Nel caso delle gemelle, i due papà arrivati in Italia hanno immediatamente chiesto di trascrivere integralmente l’atto di nascita delle bambine. Se non ci fosse stata la sentenza le due bimbe sarebbero state clandestine nel nostro Paese senza alcun diritto ai servizi sanitari, senza permesso di soggiorno (essendo nate in America) o di residenza. Questo perché in Italia la cittadinanza si acquisisce attraverso il legame di sangue con i genitori. «Le due bimbe – spiega Manuel Girola, legale che seguito i due casi – sarebbero rimaste in un limbo senza alcun diritto».
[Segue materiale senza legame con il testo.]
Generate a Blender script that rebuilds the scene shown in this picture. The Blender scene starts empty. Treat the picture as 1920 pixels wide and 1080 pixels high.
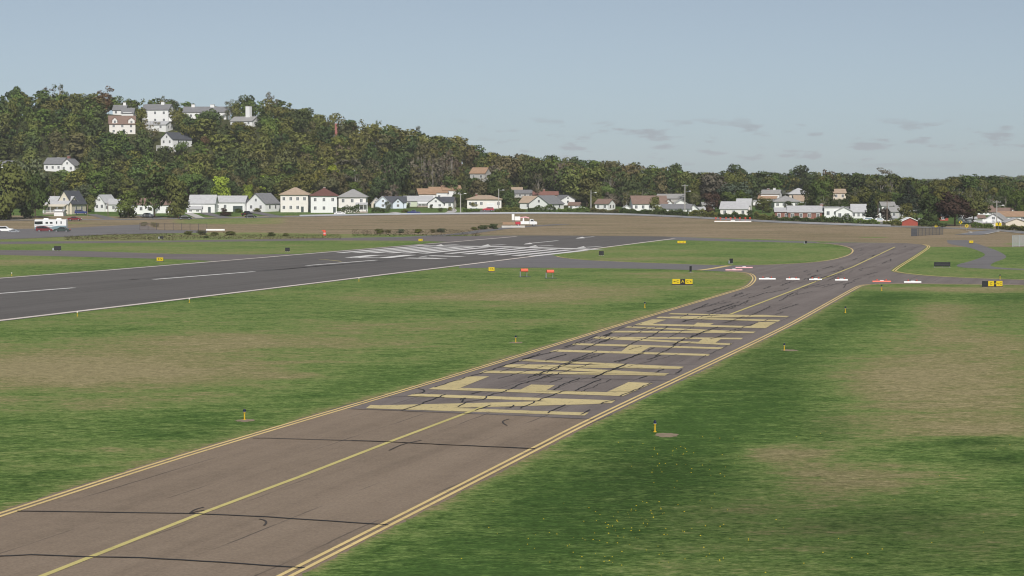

Andrea Nicolussi, docente ordinario di diritto civile della famiglia e dei minori dell’Università Cattolica di Milano, sottolinea che «la maternità surrogata è vietata in Italia. In gioco ci sono valori di grandi rilievo come la dignità umana. Si sostiene infatti che questa pratica possa ledere sia la dignità della donna che quella del bambino. Il piccolo è infatti trattato come oggetto di scambio perché dovrà affrontare sacrifici per la formazione della sua identità e vedrà oscurata anche parte sua storia».
Un altro aspetto che emerge riguarda il principio dell’ordine pubblico. «Chi ha fatto la pratica della maternità surrogata – continua Nicolussi – si presenta con il certificato ottenuto nel Paese in cui la pratica è legale chiedendo di trascrivere quel certificato nell’anagrafe italiana. I giudici dovrebbero allora valutare se questa soluzione non sia in contraddizione proprio con l’ordine pubblico italiano».
Su questo punto insiste l’avvocato Girola: «Il giudice deve interpretare questo principio alla luce della Convenzione di New York sui diritti del fanciullo che obbliga gli Stati, prima di tutto, a tutelare l’interesse del minore». Il legale ricorda che i magistrati con i due provvedimenti hanno lanciato al Legislatore un importante monito: la gestazione per altri è in questo momento vietata, ma la Costituzione non impedisce che venga legalizzata, «individuando un ragionevole punto di equilibrio tra contrapposte esigenze».
Lo sanno bene Andrea e Gianni così come tutti i genitori che lottano per i loro diritti, consapevoli che la loro battaglia – nonostante le sentenze – è tutt’altro che finita.